== THE TASK ==
Copy exactly the lines from the start of the data below through the one that carries "COL = S.collection", and only those.

Scene modeling code data:
━━━

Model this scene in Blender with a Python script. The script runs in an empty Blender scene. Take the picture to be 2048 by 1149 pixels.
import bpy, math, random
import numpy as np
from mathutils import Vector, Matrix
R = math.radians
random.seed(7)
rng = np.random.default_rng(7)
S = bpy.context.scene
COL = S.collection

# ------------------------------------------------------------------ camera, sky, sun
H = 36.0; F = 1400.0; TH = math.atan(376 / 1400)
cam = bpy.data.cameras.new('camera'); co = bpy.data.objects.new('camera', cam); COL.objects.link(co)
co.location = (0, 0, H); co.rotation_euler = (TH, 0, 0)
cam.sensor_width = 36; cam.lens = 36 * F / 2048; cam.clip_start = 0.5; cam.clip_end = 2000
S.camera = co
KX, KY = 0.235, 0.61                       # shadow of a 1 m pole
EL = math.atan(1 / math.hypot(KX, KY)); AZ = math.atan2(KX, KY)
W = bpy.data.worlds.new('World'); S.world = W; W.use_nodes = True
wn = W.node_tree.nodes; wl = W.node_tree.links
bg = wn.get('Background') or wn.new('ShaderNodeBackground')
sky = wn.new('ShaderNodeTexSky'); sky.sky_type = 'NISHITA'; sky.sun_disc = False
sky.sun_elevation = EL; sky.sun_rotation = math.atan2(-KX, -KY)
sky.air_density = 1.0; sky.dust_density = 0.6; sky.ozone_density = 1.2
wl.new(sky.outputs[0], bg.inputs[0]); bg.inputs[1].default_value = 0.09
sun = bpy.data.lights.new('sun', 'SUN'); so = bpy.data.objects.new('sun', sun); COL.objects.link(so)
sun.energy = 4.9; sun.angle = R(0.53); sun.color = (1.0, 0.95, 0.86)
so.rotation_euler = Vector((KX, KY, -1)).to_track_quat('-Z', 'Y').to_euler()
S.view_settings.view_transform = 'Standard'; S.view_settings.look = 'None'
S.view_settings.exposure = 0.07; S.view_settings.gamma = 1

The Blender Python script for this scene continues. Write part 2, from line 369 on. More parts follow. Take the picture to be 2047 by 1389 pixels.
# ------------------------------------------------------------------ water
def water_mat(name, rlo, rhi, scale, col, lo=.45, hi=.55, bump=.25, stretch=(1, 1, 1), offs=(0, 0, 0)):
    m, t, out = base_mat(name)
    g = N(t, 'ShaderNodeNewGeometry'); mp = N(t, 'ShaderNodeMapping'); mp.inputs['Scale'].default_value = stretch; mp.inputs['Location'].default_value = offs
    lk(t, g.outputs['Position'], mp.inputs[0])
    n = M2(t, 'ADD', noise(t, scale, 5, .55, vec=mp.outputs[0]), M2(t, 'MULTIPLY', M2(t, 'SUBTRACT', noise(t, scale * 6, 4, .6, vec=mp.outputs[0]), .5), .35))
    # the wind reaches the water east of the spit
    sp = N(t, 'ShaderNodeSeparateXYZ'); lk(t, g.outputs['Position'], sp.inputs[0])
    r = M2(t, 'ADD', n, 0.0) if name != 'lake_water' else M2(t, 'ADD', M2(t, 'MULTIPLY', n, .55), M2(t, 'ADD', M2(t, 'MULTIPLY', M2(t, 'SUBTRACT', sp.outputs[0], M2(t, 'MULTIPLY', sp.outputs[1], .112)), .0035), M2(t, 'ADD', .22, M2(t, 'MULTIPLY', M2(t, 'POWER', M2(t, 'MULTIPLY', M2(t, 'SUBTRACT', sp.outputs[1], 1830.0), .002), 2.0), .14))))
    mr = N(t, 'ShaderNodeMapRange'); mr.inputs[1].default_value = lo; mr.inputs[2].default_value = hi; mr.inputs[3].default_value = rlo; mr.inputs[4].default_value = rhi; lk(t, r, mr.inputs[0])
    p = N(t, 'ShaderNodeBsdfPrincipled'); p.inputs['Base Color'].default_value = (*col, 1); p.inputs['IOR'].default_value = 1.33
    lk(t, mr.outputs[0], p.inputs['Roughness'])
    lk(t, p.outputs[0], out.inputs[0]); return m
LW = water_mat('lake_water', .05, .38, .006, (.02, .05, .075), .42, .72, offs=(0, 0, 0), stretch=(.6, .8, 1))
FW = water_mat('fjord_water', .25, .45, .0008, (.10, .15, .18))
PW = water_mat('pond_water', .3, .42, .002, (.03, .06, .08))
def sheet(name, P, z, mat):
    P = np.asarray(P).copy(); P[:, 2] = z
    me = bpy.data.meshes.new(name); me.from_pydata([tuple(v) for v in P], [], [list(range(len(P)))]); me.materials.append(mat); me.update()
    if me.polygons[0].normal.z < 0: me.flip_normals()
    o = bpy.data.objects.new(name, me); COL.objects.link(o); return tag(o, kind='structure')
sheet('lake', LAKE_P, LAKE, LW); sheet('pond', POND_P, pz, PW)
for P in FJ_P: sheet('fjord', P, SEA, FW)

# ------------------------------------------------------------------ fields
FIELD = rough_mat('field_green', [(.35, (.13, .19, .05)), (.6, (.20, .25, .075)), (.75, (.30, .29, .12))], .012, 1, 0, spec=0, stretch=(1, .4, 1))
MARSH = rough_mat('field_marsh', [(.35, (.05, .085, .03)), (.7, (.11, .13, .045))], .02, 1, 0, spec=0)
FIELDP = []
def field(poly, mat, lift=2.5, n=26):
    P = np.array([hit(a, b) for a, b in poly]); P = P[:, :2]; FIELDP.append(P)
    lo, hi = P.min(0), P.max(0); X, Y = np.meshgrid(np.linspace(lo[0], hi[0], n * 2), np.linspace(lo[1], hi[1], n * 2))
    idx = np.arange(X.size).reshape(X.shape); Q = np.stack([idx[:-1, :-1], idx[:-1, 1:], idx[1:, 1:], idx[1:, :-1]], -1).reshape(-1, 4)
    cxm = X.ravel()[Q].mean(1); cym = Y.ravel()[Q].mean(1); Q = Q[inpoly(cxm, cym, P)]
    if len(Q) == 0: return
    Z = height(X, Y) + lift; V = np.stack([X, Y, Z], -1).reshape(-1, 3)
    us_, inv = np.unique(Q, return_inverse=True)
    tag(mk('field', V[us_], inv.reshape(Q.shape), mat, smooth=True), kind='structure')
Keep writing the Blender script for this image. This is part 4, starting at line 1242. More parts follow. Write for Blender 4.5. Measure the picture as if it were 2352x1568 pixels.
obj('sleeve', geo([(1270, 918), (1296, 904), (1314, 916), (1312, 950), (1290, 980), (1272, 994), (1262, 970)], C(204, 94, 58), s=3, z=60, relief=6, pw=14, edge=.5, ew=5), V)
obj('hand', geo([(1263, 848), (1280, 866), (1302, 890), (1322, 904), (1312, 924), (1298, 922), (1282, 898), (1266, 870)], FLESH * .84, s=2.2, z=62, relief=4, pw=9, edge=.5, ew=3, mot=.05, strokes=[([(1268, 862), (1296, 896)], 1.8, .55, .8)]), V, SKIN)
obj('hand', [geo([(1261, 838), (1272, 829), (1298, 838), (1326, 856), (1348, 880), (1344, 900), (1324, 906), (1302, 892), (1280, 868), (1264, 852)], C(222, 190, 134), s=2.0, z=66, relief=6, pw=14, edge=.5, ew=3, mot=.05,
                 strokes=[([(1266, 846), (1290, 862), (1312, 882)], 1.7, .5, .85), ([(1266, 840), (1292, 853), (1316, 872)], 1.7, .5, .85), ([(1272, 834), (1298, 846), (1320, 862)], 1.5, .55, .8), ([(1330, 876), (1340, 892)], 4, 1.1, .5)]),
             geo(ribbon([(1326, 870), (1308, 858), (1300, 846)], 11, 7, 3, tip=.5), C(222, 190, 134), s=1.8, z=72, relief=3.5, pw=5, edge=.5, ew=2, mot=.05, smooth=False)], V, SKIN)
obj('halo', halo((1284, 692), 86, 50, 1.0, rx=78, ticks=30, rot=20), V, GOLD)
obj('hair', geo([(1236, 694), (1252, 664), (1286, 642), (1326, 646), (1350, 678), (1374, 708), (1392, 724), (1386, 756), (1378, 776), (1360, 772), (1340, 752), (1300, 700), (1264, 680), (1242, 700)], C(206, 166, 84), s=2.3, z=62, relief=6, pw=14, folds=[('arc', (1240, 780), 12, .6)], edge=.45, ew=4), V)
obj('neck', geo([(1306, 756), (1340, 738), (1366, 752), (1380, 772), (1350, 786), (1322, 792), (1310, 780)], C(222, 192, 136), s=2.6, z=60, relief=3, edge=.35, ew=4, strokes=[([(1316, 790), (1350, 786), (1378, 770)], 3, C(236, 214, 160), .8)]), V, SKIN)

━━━

== RESULT OF THE TASK ==
Model this scene in Blender with a Python script. The script runs in an empty Blender scene. Take the picture to be 2048 by 1149 pixels.
import bpy, math, random
import numpy as np
from mathutils import Vector, Matrix
R = math.radians
random.seed(7)
rng = np.random.default_rng(7)
S = bpy.context.scene
COL = S.collection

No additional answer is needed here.